Oczywiście jest jeszcze możliwość powędkowania w zbiornikach komercyjnych. W Małopolsce jest ich trochę. Najbliższy, to Bobrowe Rozlewisko w Zabierzowie Bocheński, na skraju Puszczy Niepołomickiej. Niezbyt daleko od Nowej Huty zlokalizowany jest zbiornik w Gdowie, zarządzany przez Małopolski Związek Wędkarski z siedzibą w Wieliczce. Ładnie położony i dobrze zarybiony, ale cena jednodniówek jest w tym roku dość zaporowa – 50 zł. Na dodatek „jednodniówkowcy” nie mogą zabierać ze sobą złowionych ryb, które trzeba po złowieniu natychmiast wypuścić do wody. Podobne zasady obowiązują na terenie zbiornika „Chorwacja” w Jurkowie. To duży zbiornik z bardzo ładnie zagospodarowanym zapleczem wypoczynkowym i gastronomicznym. Tam jednak również nie wolno zabierać złowionych ryb, które należy od razu wypuszczać do wody.

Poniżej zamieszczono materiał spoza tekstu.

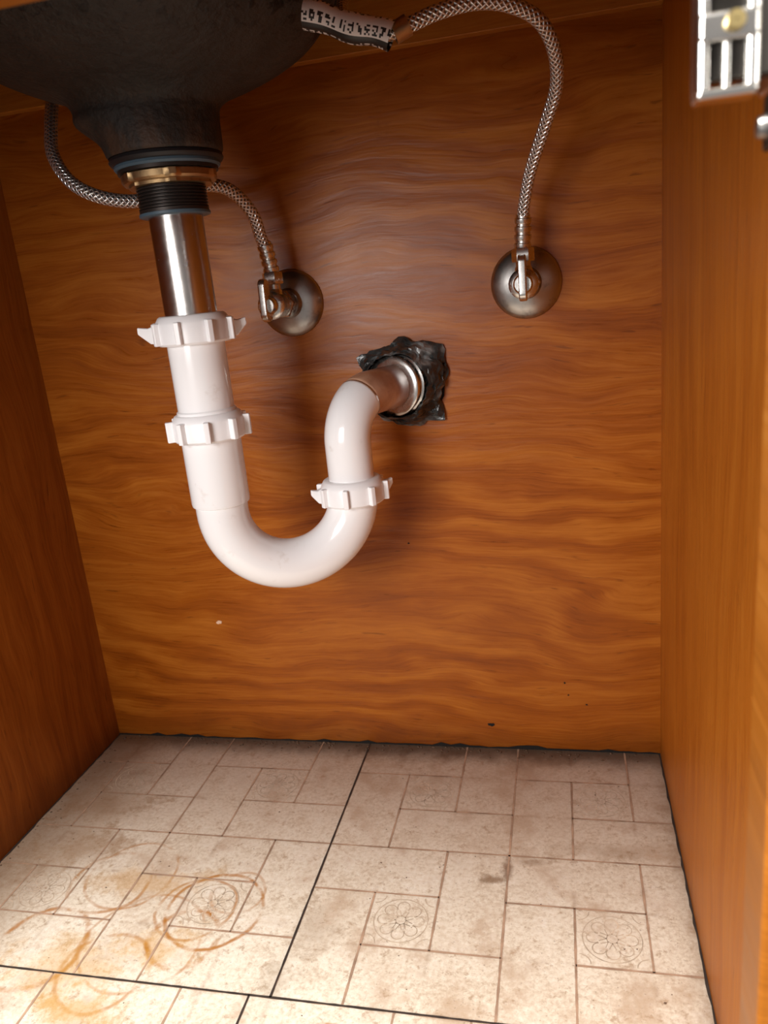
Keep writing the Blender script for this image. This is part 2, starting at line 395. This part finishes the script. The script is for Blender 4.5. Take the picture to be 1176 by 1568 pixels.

Przez lata zmieniła się struktura wydatków wędkarzy. Pięćdziesiąt lat temu pozwolenia na wędkowanie były stosunkowo niedrogie. Obowiązywały trzy opłaty na cały kraj: na wody nizinne, na wody górskie i ewentualnie dopłata za prawo do spinningowania. Za to stosunkowo drogi był sprzęt wędkarski – nawet ten przeciętny (co ciekawe, haczyki można było kupić w sklepie wędkarskim dopiero po okazaniu karty wędkarskiej). Dzisiaj jest odwrotnie. Popularny sprzęt wędkarski jest relatywnie niedrogi. Za to opłaty za prawo do wędkowania poszybowały w górę. Nie chcę nawet liczyć, ile bym musiał zapłacić za prawo do wędkowania na wodach Polskiego Związku Wędkarskiego na terenie całego kraju.